Afterall, “with eight in 10 customers saying they'd switch to a competitor due to poor customer service; businesses can't afford not to focus on providing consistent, positive touch points along the entire customer journey," said Paul Jarman, CEO of NICE CXone in a recent interview.
So, what metrics should you be measuring in real-time to ensure happy customers?
Lead Metrics: influence future performance
Service Level
Average Time in Queue
Average Speed of Answer
Average Handle Time
Average Resolution Time
First Call Resolution Rate
Lag Metrics: analyze past performance
Customer Satisfaction
Net Promoter Score
Customer Retention Rate
Aligning Roles, Responsibilities, and Performance
Alignment of roles, responsibilities, and performance with business goals is the #1 contributor to high employee engagement. If you run a contact center with hundreds or thousands of agents, driving alignment can feel like a mountainous task. Heck, even in a contact center with 10 agents, alignment can be hard!
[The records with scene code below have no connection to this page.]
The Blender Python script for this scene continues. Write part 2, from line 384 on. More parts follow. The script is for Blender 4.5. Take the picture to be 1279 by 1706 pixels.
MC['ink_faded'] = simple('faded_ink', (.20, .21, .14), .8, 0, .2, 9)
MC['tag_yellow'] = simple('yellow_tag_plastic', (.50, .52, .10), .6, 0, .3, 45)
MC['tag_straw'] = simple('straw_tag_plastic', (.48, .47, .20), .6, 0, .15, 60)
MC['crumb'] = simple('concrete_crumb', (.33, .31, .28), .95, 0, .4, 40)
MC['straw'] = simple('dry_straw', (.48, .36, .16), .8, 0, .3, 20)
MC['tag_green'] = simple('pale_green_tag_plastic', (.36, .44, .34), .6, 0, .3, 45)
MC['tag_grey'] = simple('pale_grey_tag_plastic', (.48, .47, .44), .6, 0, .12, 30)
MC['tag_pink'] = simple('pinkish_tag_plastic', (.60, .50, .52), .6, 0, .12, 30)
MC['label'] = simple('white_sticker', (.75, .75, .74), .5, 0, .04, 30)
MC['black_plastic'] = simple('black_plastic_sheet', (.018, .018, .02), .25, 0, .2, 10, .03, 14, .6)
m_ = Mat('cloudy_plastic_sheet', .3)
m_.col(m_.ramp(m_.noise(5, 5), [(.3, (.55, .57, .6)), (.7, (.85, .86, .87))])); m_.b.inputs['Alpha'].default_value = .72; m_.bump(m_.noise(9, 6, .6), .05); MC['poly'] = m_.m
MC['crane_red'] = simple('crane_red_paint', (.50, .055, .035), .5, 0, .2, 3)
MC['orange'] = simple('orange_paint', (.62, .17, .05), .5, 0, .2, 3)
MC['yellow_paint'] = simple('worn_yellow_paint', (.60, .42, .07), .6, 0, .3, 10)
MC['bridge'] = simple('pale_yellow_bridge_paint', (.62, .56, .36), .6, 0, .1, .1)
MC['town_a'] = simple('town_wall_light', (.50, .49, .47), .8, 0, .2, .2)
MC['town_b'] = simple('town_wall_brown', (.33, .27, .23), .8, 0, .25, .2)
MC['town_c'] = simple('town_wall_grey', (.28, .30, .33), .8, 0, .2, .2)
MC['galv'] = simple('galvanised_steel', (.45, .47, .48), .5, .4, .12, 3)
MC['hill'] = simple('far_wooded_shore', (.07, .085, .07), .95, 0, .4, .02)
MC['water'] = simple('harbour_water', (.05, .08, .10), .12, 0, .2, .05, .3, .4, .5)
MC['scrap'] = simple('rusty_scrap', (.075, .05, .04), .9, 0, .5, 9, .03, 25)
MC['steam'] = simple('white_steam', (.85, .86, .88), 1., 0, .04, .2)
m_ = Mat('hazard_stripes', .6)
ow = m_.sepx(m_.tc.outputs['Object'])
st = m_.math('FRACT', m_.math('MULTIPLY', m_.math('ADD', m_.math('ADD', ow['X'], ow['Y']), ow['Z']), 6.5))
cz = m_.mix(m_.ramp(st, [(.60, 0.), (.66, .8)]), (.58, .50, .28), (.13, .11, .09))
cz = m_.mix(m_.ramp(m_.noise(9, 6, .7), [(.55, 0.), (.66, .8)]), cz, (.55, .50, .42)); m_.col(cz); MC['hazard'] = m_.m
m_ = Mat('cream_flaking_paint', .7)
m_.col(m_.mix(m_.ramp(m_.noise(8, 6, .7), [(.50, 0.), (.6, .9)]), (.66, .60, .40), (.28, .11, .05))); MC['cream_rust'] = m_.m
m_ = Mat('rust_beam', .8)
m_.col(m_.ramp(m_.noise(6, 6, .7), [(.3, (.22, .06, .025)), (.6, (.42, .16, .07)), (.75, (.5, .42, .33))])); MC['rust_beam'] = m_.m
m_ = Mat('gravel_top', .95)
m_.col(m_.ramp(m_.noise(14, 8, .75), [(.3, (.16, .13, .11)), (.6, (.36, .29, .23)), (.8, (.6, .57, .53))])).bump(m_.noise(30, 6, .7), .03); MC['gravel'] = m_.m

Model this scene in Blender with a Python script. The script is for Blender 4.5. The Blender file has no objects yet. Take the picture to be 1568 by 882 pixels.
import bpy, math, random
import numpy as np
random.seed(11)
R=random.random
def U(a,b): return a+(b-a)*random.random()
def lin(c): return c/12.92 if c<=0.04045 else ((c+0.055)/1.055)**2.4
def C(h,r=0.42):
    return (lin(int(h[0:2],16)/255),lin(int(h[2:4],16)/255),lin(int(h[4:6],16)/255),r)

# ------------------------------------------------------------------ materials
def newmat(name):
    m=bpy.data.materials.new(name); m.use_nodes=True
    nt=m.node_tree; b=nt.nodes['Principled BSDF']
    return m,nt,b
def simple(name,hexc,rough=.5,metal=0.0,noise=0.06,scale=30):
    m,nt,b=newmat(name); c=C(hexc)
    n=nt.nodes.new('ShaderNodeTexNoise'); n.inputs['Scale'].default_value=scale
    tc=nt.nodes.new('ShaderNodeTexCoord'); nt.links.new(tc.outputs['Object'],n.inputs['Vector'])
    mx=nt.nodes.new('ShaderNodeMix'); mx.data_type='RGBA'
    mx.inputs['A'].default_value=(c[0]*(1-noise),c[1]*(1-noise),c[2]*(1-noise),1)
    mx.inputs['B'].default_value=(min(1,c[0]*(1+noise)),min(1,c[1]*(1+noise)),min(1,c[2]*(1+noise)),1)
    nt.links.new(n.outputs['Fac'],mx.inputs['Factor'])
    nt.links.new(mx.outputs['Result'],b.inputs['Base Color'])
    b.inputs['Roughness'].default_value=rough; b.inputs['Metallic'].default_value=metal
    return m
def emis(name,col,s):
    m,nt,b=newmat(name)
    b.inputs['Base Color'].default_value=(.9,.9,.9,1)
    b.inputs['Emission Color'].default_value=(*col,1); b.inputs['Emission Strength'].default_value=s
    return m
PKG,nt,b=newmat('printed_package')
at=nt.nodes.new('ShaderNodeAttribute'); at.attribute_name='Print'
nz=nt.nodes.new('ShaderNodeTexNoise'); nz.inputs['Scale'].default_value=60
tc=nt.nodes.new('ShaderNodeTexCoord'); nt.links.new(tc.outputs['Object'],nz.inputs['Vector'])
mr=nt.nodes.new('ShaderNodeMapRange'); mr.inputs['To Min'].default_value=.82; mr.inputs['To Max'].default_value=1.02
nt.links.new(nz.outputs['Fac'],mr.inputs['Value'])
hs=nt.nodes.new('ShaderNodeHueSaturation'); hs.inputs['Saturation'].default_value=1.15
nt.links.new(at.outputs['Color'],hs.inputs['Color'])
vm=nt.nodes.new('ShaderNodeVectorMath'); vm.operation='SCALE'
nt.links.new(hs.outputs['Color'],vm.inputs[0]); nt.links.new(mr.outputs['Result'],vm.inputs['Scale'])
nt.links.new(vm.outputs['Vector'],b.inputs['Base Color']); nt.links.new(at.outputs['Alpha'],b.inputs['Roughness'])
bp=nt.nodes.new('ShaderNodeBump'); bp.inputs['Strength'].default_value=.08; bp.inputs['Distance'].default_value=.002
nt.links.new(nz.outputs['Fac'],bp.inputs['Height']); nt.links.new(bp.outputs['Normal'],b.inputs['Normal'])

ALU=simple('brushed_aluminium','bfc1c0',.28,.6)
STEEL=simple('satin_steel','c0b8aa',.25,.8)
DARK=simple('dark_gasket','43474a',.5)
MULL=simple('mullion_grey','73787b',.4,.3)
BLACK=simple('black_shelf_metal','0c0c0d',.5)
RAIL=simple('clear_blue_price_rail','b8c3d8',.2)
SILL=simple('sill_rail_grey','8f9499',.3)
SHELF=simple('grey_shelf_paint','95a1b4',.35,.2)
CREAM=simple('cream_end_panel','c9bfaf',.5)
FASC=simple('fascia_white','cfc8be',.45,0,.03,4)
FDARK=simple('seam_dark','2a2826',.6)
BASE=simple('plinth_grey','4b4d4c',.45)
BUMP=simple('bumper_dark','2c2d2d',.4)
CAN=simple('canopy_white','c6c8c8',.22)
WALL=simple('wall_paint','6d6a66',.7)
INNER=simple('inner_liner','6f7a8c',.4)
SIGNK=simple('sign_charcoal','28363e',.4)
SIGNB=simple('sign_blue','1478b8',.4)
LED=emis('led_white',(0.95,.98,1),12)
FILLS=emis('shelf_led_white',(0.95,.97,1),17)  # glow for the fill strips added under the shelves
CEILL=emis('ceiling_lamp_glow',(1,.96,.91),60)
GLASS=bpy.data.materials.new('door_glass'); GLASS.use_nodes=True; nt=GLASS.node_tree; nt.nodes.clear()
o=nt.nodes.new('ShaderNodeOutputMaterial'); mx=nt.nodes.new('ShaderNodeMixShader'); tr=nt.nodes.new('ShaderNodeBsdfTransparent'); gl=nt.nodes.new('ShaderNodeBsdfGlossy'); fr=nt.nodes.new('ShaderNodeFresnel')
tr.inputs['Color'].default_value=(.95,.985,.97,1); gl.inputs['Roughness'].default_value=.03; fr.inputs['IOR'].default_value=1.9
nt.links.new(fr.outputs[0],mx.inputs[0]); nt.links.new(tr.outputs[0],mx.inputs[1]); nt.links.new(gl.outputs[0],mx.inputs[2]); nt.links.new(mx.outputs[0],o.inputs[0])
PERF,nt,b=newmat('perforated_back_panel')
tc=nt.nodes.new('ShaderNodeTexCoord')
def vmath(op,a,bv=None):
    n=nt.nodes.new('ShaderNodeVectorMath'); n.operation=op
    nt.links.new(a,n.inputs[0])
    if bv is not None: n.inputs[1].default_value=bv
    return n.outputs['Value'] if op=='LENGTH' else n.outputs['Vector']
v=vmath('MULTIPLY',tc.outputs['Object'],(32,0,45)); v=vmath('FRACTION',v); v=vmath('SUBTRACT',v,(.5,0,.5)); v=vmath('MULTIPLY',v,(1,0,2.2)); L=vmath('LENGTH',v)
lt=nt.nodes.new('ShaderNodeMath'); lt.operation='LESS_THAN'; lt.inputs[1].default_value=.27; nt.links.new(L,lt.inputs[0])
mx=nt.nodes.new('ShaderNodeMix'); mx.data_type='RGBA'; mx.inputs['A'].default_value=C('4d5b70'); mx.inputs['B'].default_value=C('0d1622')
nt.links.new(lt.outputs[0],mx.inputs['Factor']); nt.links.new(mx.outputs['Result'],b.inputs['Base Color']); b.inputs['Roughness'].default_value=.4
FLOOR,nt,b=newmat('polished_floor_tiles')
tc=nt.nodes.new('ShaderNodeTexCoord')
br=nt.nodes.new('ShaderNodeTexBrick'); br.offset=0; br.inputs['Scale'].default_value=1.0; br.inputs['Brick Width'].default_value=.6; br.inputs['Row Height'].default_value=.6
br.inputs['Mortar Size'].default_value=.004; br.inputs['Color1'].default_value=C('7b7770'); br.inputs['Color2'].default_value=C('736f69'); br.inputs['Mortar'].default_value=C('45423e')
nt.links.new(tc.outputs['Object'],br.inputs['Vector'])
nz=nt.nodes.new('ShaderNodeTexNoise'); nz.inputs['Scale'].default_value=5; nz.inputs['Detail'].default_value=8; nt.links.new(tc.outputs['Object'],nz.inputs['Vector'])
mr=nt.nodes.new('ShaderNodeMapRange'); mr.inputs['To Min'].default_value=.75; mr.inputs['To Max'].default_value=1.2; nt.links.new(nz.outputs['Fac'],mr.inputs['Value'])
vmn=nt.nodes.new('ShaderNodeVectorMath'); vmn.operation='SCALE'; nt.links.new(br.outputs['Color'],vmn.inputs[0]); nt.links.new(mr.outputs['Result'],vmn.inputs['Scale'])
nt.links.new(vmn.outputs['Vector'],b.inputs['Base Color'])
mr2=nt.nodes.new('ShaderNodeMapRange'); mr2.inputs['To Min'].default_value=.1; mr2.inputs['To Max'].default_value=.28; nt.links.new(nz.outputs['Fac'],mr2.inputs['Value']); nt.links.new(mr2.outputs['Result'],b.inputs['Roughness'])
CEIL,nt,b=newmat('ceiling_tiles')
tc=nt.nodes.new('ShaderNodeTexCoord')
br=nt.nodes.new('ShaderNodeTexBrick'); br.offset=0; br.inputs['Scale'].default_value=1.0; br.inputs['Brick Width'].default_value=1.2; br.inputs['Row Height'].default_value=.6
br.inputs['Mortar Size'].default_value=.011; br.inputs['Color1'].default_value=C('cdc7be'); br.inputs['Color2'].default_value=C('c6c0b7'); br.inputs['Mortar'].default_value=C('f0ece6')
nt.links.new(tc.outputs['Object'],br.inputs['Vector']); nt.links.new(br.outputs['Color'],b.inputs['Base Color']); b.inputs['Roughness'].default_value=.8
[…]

That’s why it’s critical to have a strong performance management process.
Your performance management process should give you the ability to:
Align roles across all levels of the organization with role-based data access to dashboards and ability to share and subscribe to dashboards relevant for each stakeholder group
Agent dashboards: Let agents see how they match up to personal, team, and company-wide performance goals.
Supervisor dashboards: Provide the ability to monitor their team in real-time and drill down to individual agents with the click of a button.
Executive dashboards: Arm exes with at-a-glance trends to make data-driven business decisions.
Align individual responsibilities and strengths
Get better understanding of individual agents’ strengths, which then enables you to ensure customer contacts are automatically routed to agents who are proficient in the skills needed.
Track correlations among agents with certain attributes to learn what types of agents perform certain responsibilities best.
Communicate to agents how their responsibilities align with organizational goals.
Align performance objectives at an individual, team, and company-wide level
Display Wallboards throughout the contact center that compare performance to objective goals in real-time.
Set objective goals based on agent tenure or skill-level - a new agent should not be held to the same standards as a tenured agent.
Gamify agent and team objectives.
Is my contact center pulling reports from multiple data bases?
Am I or anyone in my organization experiencing delayed access to data?
Is my contact center dealing with limited visibility into performance?
Are the supervisors in my contact center being reactive because they do not have the technology or insights to be proactive?
Are agents in my contact center struggling to stay motivated and productive?